Ben Mears

Character Analysis

Pity poor Ben Mears. He has a lousy time of it in 'Salem's Lot. As the book opens, he's recovering from the loss of his first wife, who died in an accident when Ben's motorcycle slipped and ran into a truck. Then he gets to Jerusalem's Lot, meets Susan Norton, falls in love, and shortly after they have sex for the first time and declare their love, she gets turned into a soul-sucking vampire.

Then he has to stake her.

Romantic Partners Piling Up Like Cordwood

So that's not one, but two dead soul mates, both of whom he effectively killed himself, one by accident and one because she was a nightmare monster from the pit. Shmoop has heard of folks who are unlucky in love, but this is a little ridiculous.

A little too ridiculous, maybe. Ben has so many troubles heaped on him they start to seem a little unreal. The death of his wife, for example, never has much emotional resonance, in part because just about the only thing the novel says about her is that she's dead. The novel shows that death in some detail; it describes "one of Miranda's flat-heeled shoes" which Ben picks up in the aftermath, an empty cast-off (14.58).

That empty cast-off is supposed to indicate her absence after death, but it also suggests, inadvertently, the extent to which she wasn't there to begin with. Ben's wife is an empty shoe and a couple of random, often negative details, like the fact that Ben didn't tell her about his novels while he was writing them (5.52).

Boring Old Susan

Susan Norton is more of a presence. But that presence is so stereotypical that it almost might as well be an absence. She's a small-town girl star-struck by the famous author (whose book she's conveniently reading when they meet), and their love seems more fated than lived. As soon as they see each other the novel starts babbling about "prophecy" (2.8), right? She's a nice, pretty girl in a kind of two-dimensional way.

The book isn't especially interested in the romance plot, and doesn't do much to sell us on falling in love with Susan; the beer and badminton friendship of Ben and Sue's dad feels more real. Like Miranda, Susan becomes more a presence in her absence. The most vivid scene with her is when she's a vampire in the coffin. The novel all but says she was boring—"calm and unremarkable" (14.326)—until turning evil gave her beauty.

So if Ben's romance plots don't matter, what does? If Miranda isn't that important, and neither is Susan, then who is?

Falling In Love With Himself

It's Mark. The novel isn't coy about this. As soon as the two meet, it says,

… [T]he moment seemed to undergo a queer stretching, and a feeling of unreality swept [Ben]. The boy reminded him physically of the boy he himself had been, but it was more than that. He seemed to feel a weight settle onto his neck, as if in a curious way he sensed the more-than-chance coming together of their lives. It made him think of the day he had met Susan in the park, and how their light get-acquainted conversation had seemed queerly heavy and fraught with intimations of the future. (14.49)

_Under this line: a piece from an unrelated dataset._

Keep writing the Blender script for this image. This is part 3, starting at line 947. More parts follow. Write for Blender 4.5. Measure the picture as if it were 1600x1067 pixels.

Mark is Ben's younger self. both physically and mentally. For example, Mark is obsessed with movie monsters and horror films; Ben is writing a horror novel. Moreover, Mark is Susan's replacement, just as Susan was Miranda's replacement. And where the fate with Susan is derailed, the fate with Mark is fulfilled. The two stake Barlow and then drive off to live their lives together. Then later they come back to 'Salem's Lot to stake more vampires. The romance with Miranda is empty and shortened; just as it is with Susan. But the romance with Mark lasts.

So this book is, in a lot of ways, about Ben coming to terms with his own younger self. Which is precisely what he claims at the beginning of the book that he is going to do. He comes to Jerusalem's Lot to try to "recapture" his boyhood with his Aunt Cynthia, to re-find the "magic" of childhood (1.12).

That "magic" is not just nostalgia; it's also horror. Ben's most vivid memory from 'Salem's Lot is of entering the Marsten House and seeing the corpse of Hubie Marsten hanging from the rafters. His childhood is a ghost story, pretty much. And so 'Salem's Lot is not just a horror story; it's also, in a truly weird way, a nostalgic reclamation of childhood.

Good, Horrible Times

From this perspective, Ben's story isn't a tragedy. It's a deft wish fulfillment; an imagined escape from adulthood. Miranda and Susan, two boring, barely-there characters, are gotten out of the way, and the whole town is destroyed so that Ben and his younger self can reunite and indulge in a monster-movie romp. The book's ambiguous, uncertain conclusion, in which Ben and Mark plan to burn out the town and stake all the vampires for some undetermined future period of weeks and months, isn't, as Ben says, "ugly and dangerous" (Epilogue.40). Nope: it's supposed to be a happy ending.

We mean, after all, what could be a more joyful future than staking vampires in your hometown for all eternity? Anyone?